Study: Media Used Conservative Memes To Cover Obamacare

| Wed Jun. 20, 2012 3:48 PM EDT
Then-House Opposition Leader Rep. John Boehner holds a press conference in 2009 mocking the length of the Affordable Care Act.

The latest study from the Pew Project for Excellence in Journalism found that, despite the conservative perception that the mainstream media has a liberal slant, coverage of the Affordable Care Act was dominated by rhetoric used by the law's opponents. According to Pew, "the concepts used by opponents were nearly twice as common as those used by supporters."

The report comes with a chart illustrating the discrepancy:

The Pew study found that, as with most public policy issues, matters of "strategy" dominated, making up 41 percent of coverage of the Affordable Care Act. "Descriptions of plans" and the "state of health care" combined took up only 31 percent. Yet the substantive message of the law's opponents clearly seeped through: Americans heard from the media that the law was bad.

Unsurprisingly, views on President Barack Obama's signature domestic achievement have been mixed to negative. A recent poll conducted by the Associated Press and GFK Roper Public Affairs found that only 33 percent of respondents supported the law, while 47 percent opposed it. Nevertheless, 77 percent believed Congress should get to work on a new health care law immediately if the current one is struck down by the Supreme Court as unconstitutional. The consequences of a Supreme Court decision scrapping the law would be drastic for the people it is already helping—especially the quarter of Americans who continue to struggle with health care costs.

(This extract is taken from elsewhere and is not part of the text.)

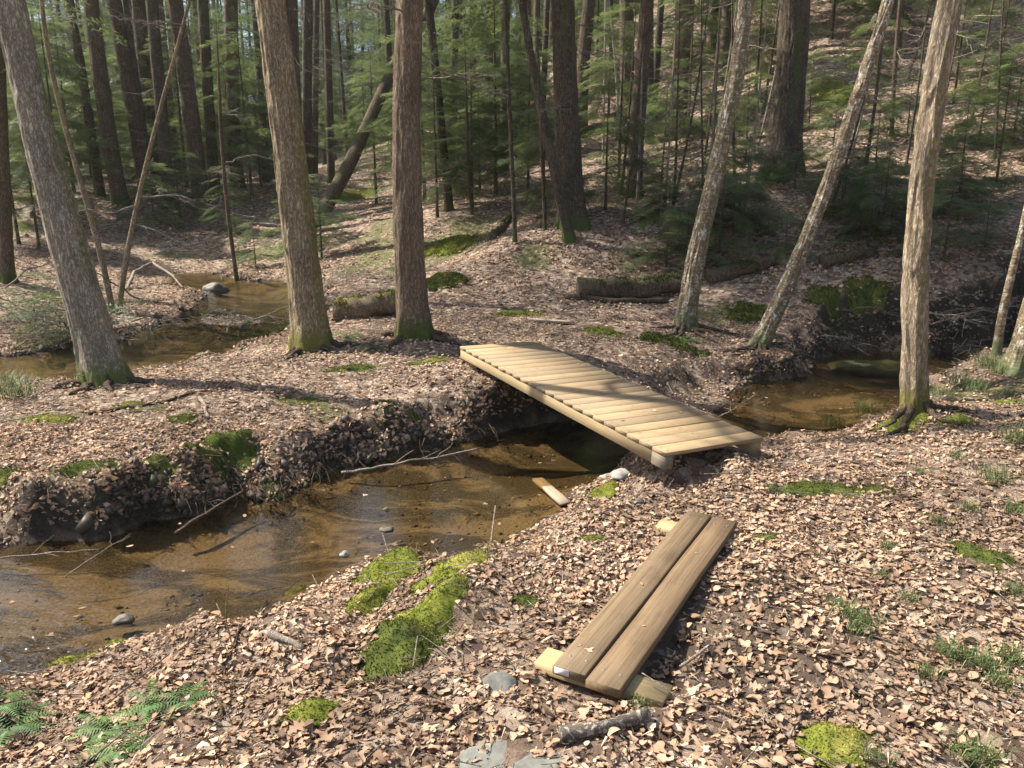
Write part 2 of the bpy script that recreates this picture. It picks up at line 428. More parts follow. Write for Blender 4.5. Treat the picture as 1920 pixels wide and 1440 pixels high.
_A = np.zeros((_n + 3, _n + 3)); _A[:_n, :_n] = _K; _A[:_n, _n] = 1; _A[:_n, _n+1:] = CP[:, :2]; _A[_n:, :_n] = _A[:_n, _n:].T
_W = np.linalg.solve(_A, np.concatenate([CP[:, 2], [0, 0, 0]]))
def base_h(x, y):
    s = _W[_n] + _W[_n+1] * x + _W[_n+2] * y
    for i in range(_n):
        s = s + _W[i] * tps(np.hypot(x - CP[i, 0], y - CP[i, 1]))
    return s

# shore lines: (photo x, photo y, width of the bank behind it)
SH, FL, MD = .26, .95, .4
LIP = -.40
main = [(-260,1345,FL),(0,1268,FL),(60,1253,FL),(107,1237,FL),(167,1217,FL),(207,1205,FL),(293,1190,FL),(320,1176,FL),(417,1167,FL),(483,1140,FL),(533,1117,FL),(573,1090,FL),(640,1069,FL),
        (707,1045,MD),(777,1040,MD),(847,1040,MD),(887,1028,FL),(933,1015,FL),(973,998,FL),(1017,967,FL),(1040,953,FL),(1063,930,FL),(1107,905,MD),(1127,895,MD),(1157,882,MD),(1190,868,MD),(1250,845,MD),(1330,825,MD),
        (1413,815,MD),(1467,814,MD),(1520,801,MD),(1557,793,MD),(1583,787,MD),(1633,770,MD),(1673,748,MD),(1695,737,MD),(1743,715,MD),(1800,701,MD),(1850,683,MD),(1930,668,MD),(2150,650,MD),
        (2150,628,SH),(1930,645,SH),(1897,655,SH),(1797,661,SH),(1740,665,SH),(1687,657,SH),(1613,658,SH),(1570,662,SH),(1520,678,SH),(1512,706,SH),(1467,712,SH),(1425,712,SH),
        (1396,722,MD),(1366,742,FL),(1358,757,FL),(1345,780,MD),(1290,790,MD),(1200,790,MD),(1100,785,SH),(1007,792,SH),(950,806,SH),(893,824,SH),(840,837,SH),(773,850,SH),(690,868,SH),(640,880,SH),(600,902,SH),
        (563,925,SH),(512,947,SH),(478,940,SH),(447,930,SH),(405,948,SH),(340,965,SH),(280,980,SH),(187,1017,MD),(100,1023,MD),(0,1026,MD),(-120,1050,MD),(-260,1080,MD)]
rear = [(-200,720,MD),(0,700,MD),(150,694,MD),(267,678,SH),(317,668,SH),(393,658,SH),(443,641,SH),(520,618,SH),(560,606,MD),(590,580,MD),(575,545,MD),(527,526,MD),(467,529,SH),(430,520,SH),(400,512,FL),(340,514,FL),(318,522,FL),
        (345,535,FL),(372,545,SH),(384,560,SH),(347,590,SH),(307,610,SH),(267,624,SH),(200,640,SH),(100,660,SH),(0,672,SH),(-200,690,SH)]
def world_poly(L, zf): return np.array([[*atz(a, b, zf(k))[:2], w_] for k, (a, b, w_) in enumerate(L)])
POLY = [world_poly(main, lambda k: -.40 if 28 <= k <= 39 else ZW), np.array([[*(atz(a, b, -.23) if k < 8 else atr(a, b))[:2], w_] for k, (a, b, w_) in enumerate(rear)])]
def poly_sd(poly, x, y):
    """signed distance to a shore polygon (negative in the water) and the local bank width"""
    shp = x.shape; x = x.ravel(); y = y.ravel()
    ins = np.zeros(len(x), bool); d2 = np.full(len(x), 1e9); sw = np.zeros(len(x)); sww = np.zeros(len(x))
    n_ = len(poly)
    for i in range(n_):
        ax, ay, aw = poly[i]; bx, by, bw = poly[(i + 1) % n_]
        ex, ey = bx - ax, by - ay
        t = np.clip(((x - ax) * ex + (y - ay) * ey) / (ex * ex + ey * ey + 1e-12), 0, 1)
        q = (x - ax - t * ex) ** 2 + (y - ay - t * ey) ** 2
        d2 = np.minimum(d2, q)
        wt = 1 / (q + 1e-4) ** 2
        sw += wt * (aw + (bw - aw) * t); sww += wt
        c = ((ay > y) != (by > y)) & (x < (bx - ax) * (y - ay) / (by - ay + 1e-15) + ax)
        ins ^= c
    return (np.where(ins, -1, 1) * np.sqrt(d2)).reshape(shp), (sw / sww).reshape(shp)
def shore(x, y):
    wob = .07 * fbm(x * 2.3, y * 2.3, oct=4, seed=5)
    d, bw = poly_sd(POLY[0], x, y)
    d1, bw1 = poly_sd(POLY[1], x, y)
    k = d1 < d
    return np.where(k, d1, d) + wob, np.where(k, bw1, bw), np.where(k, zr(y), ZW)
BAR = np.array([[*atr(a, b)[:2], 1] for a, b in [(357,608),(372,590),(417,574),(467,590),(520,601),(470,612),(390,614)]])
def bump_at(x, y, px, py, h, r, z=-.2):
    p = atz(px, py, z); return h * np.exp(-((x - p[0])**2 + (y - p[1])**2) / (r * r))
def height_raw(x, y):
    R = np.hypot(x, y)
    b = base_h(x, y)
    b = b + .035 * fbm(x * .9, y * .9, oct=3, seed=1) + .02 * fbm(x * 4, y * 4, oct=3, seed=2) + .25 * sstep((R - 14) / 20) * fbm(x * .25, y * .25, oct=3, seed=3)
    # humps: the mossy roots on the near bank, the foot of the near trees, mossy knobs on the far bank
    b = b + bump_at(x, y, 725, 1090, .10, .2) + bump_at(x, y, 845, 1075, .10, .22) + bump_at(x, y, 790, 1150, .07, .3)
    b = b + bump_at(x, y, 1720, 780, .10, .4, -.1) + bump_at(x, y, 350, 880, .08, .35) + bump_at(x, y, 160, 880, .06, .3) + bump_at(x, y, 740, 775, .07, .25)
    b = b + bump_at(x, y, 780, 632, .06, .5, 0) + bump_at(x, y, 585, 648, .05, .3, -.1) + bump_at(x, y, 840, 465, .1, .6, .5)
    d, bw, zw = shore(x, y)
    bw = bw * np.exp(.85 * fbm(x * 1.6, y * 1.6, oct=3, seed=9))
    bw = np.maximum(bw, .07)
    lip = .05 * (zw < -.5) * np.exp(-np.abs(d - .14) / .1) * sstep((.3 - bw) / .15)
    t = np.clip(d / bw, 0, 1)
    rise = np.where(bw < .32, t ** .7, sstep(t) * .6 + t * .4)
    b = b + .09 * fbm(x * 5.0, y * 5.0, oct=4, seed=14) * np.exp(-np.clip(d, 0, None) / .35) * (np.hypot(x, y) < 14)
    out = zw + (np.maximum(b, zw + .06) - zw) * rise + lip * (d > 0)
    dep = .05 + .09 * sstep(-d / .6) + .03 * fbm(x * 1.7, y * 1.7, oct=3, seed=12)
    bed = zw - dep * sstep(-d / .12) - .004
    dbar, _ = poly_sd(BAR, x, y)
    bed = np.where(dbar < .25, np.maximum(bed, zr(y) + .004 - .12 * np.clip((dbar + .12) / .35, 0, 1) + .012 * fbm(x * 9, y * 9, oct=2, seed=4)), bed)
    return np.where(d > 0, out, bed), d, b
def axis(lo, hi, step, far, g):
    a = list(np.arange(lo, hi + 1e-6, step)); s = step; u = a[-1]
    while u < far[1]: s *= g; u += s; a.append(u)
    s = step; u = a[0]; pre = []
    while u > far[0]: s *= g; u -= s; pre.append(u)
    return np.array(pre[::-1] + a)
GX = axis(-5.5, 6.0, .056, (-160, 160), 1.055)
GY = axis(1.2, 11.5, .056, (-120, 190), 1.045)
gx, gy = np.meshgrid(GX, GY)
GZ, GD, GB = height_raw(gx, gy)
GZ = GZ + np.where(GD > 0, .012 * fbm(gx * 11, gy * 11, oct=2, seed=21), 0) * (np.hypot(gx, gy) < 20)
def samp(A, x, y):
    x = np.asarray(x, float); y = np.asarray(y, float)
    i = np.clip(np.searchsorted(GX, x) - 1, 0, len(GX) - 2); j = np.clip(np.searchsorted(GY, y) - 1, 0, len(GY) - 2)
    u = (x - GX[i]) / (GX[i+1] - GX[i]); v = (y - GY[j]) / (GY[j+1] - GY[j])
    return (A[j, i] * (1-u) * (1-v) + A[j, i+1] * u * (1-v) + A[j+1, i] * (1-u) * v + A[j+1, i+1] * u * v)
def H(x, y): return samp(GZ, x, y)
def Hn(x, y, e=.04):
    dx = (H(x + e, y) - H(x - e, y)) / (2*e); dy = (H(x, y + e) - H(x, y - e)) / (2*e)
    n_ = np.stack([-dx, -dy, np.ones_like(dx)], -1); return n_ / np.linalg.norm(n_, axis=-1)[..., None]
def G(px, py, off=0.0):
    """where the sight line through a photo point meets the ground"""
    d = ray(px, py); t = np.linspace(1.0, 60, 12000)
    P = CAM + t[:, None] * d
    k = np.argmax(P[:, 2] < H(P[:, 0], P[:, 1]) + off)
    return P[k] if k else atY(px, py, 30)
# colour masks: R moss, G wet mud, B stream bed
mask = np.zeros(GZ.shape + (3,))
def blotch(ch, px, py, rx, ry=None, a=1.0, Y=None):
    p = G(px, py) if Y is None else atY(px, py, Y); ry = ry or rx
    q = np.sqrt(((gx - p[0]) / rx)**2 + ((gy - p[1]) / ry)**2) + .35 * fbm(gx * 6, gy * 6, oct=3, seed=31)
    mask[..., ch] = np.maximum(mask[..., ch], a * sstep((1.15 - q) / .4))
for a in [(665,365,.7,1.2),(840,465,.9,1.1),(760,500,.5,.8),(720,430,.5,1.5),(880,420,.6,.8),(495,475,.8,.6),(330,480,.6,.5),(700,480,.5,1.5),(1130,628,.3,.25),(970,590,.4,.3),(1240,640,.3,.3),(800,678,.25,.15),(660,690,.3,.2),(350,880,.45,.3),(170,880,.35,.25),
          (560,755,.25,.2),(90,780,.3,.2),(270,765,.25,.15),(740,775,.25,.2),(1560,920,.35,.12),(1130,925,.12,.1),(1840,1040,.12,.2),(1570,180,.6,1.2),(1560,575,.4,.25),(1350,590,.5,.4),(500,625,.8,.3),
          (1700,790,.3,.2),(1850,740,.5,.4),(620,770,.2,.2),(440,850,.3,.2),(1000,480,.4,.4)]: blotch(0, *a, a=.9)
for a in [(640,520,.7,.9),(650,560,.6,.5),(1430,1160,.42,.4),(1380,1260,.35,.25),(1250,690,.5,.4),(1180,560,.8,.4),(1480,1230,.3,.25)]: blotch(1, *a, a=.6)
mask[..., 1] = np.maximum(mask[..., 1], sstep((.12 - GD) / .1) * (GD > -.02) * .9)
steep = np.hypot(np.gradient(GZ, axis=1) / np.gradient(GX)[None], np.gradient(GZ, axis=0) / np.gradient(GY)[:, None])
mask[..., 1] = np.maximum(mask[..., 1], sstep((steep - .9) / .8) * (np.hypot(gx, gy) < 25) * .95)
mask[..., 0] *= 1 - .85 * sstep((steep - .45) / .5)
mask[..., 2] = sstep((.01 - GD) / .05)
V = np.stack([gx, gy, GZ], -1).reshape(-1, 3)
ny, nx = GZ.shape
i0 = (np.arange(ny - 1)[:, None] * nx + np.arange(nx - 1)[None]).ravel()
F = np.stack([i0, i0 + 1, i0 + nx + 1, i0 + nx], -1)
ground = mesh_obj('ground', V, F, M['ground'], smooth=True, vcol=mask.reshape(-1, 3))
tag(ground, 'brown forest floor of soil and duff rising to a hillside', 'ground', kind='structure')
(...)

Pew describes the situation here as the White House having lost the "messaging war." It's also possible that most Americans don't like the Affordable Care Act, and that more favorable coverage wouldn't have convinced them otherwise. The phrase "messaging war," however, seems like a deeply shallow way of saying that most Americans, who are neither health care wonks nor constitutional scholars, believed what they were hearing from the media. Journalists are supposed to separate truth from falsehood, but instead spent the bulk of their resources speculating about "politics and strategy." This is the result.